Nós,  sociedade brasileira, continuando a agir desta forma (avestruz, que esconde  a cabeça na terra para não ver o perigo que a ronda) apenas e unicamente apressa sua própria dissolução como sociedade organizada, tornando-se então um amontoado de tribos em busca do melhor do individual.

Temos, na história da humanidade, exemplos de sociedade que, estupidificadas por “messias” perderam a capacidade de se organizarem e lutar por aquilo que melhor lhes aprouver. As sociedades cubana e norte coreana, não desejam ser privadas da liberdade de ir e vir, todavia, sente-se incapaz de reagir devido a violência estatal contra os “inimigos do estado”.
Para os detentores do poder, a sociedade deve ser manipulada em prol desta mesma sociedade. Mesmo que para isto, seja obrigada a abrir mão de seu bem mais precioso: LIBERDADE.
Nós, brasileiros, a assim continuar, caminhamos inexoravelmente, para este tipo de sociedade.

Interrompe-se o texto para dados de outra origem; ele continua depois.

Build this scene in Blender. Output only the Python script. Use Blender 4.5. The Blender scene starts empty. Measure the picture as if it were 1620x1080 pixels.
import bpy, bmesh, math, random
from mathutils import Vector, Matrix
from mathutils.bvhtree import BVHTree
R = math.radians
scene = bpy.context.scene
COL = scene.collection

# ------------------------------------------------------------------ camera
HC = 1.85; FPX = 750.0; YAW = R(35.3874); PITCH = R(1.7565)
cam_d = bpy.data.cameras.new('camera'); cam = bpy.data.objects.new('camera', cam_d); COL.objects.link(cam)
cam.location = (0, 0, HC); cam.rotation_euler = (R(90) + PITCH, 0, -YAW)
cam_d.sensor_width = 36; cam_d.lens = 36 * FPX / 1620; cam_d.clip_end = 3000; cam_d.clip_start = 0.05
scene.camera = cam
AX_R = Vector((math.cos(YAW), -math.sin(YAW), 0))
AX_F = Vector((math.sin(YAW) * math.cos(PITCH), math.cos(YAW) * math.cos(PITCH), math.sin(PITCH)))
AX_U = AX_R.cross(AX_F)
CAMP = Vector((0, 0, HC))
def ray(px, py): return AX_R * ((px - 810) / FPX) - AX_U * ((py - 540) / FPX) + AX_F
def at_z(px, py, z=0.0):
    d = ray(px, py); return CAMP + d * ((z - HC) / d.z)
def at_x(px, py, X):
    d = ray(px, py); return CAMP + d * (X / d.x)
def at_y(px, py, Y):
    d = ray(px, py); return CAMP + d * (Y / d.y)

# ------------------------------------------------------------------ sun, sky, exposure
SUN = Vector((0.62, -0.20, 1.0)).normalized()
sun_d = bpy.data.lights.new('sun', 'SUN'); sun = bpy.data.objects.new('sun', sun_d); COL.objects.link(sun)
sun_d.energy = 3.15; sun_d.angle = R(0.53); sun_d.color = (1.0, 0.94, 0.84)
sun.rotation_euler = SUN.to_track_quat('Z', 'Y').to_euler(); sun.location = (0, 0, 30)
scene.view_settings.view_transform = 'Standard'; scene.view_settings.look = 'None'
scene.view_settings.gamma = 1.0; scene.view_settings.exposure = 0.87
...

Mesmo com todos estes problemas ainda acredito que a maioria de nós, brasileiros de boa cepa, honestos, pacíficos e trabalhadores ainda somos a maioria e, um dia, seremos uma grande Nação. Sem esperar nenhum Messias caçador de corrupto. Sem dar mais importância a um jogo de futebol do que a elevação da carga tributária. Defendendo seu voto partidário mais do que seu voto nos BBB’s da vida. Criando condições de participação efetiva nos rumos de seu bairro, cidade e país. Transformando a mentalidade pacífica-acomodada num crescente discernimento na aplicabilidade da cidadania. Com vontade. Com argumentação válida. Sem ter que assaltar bancos ou explodir bancas de revistas e aeroportos. Sem ter que derramar sangue no justiciamento do contraditório. Ouvindo , aprendendo, expressando e ensinando.

É difícil? É sim! Muito difícil. Mas se não começarmos nunca terminaremos. Nunca teremos realmente uma Nação digna e honesta. Compartilhadora e justa. Nunca viveremos realmente uma NAÇÃO BRASILEIRA.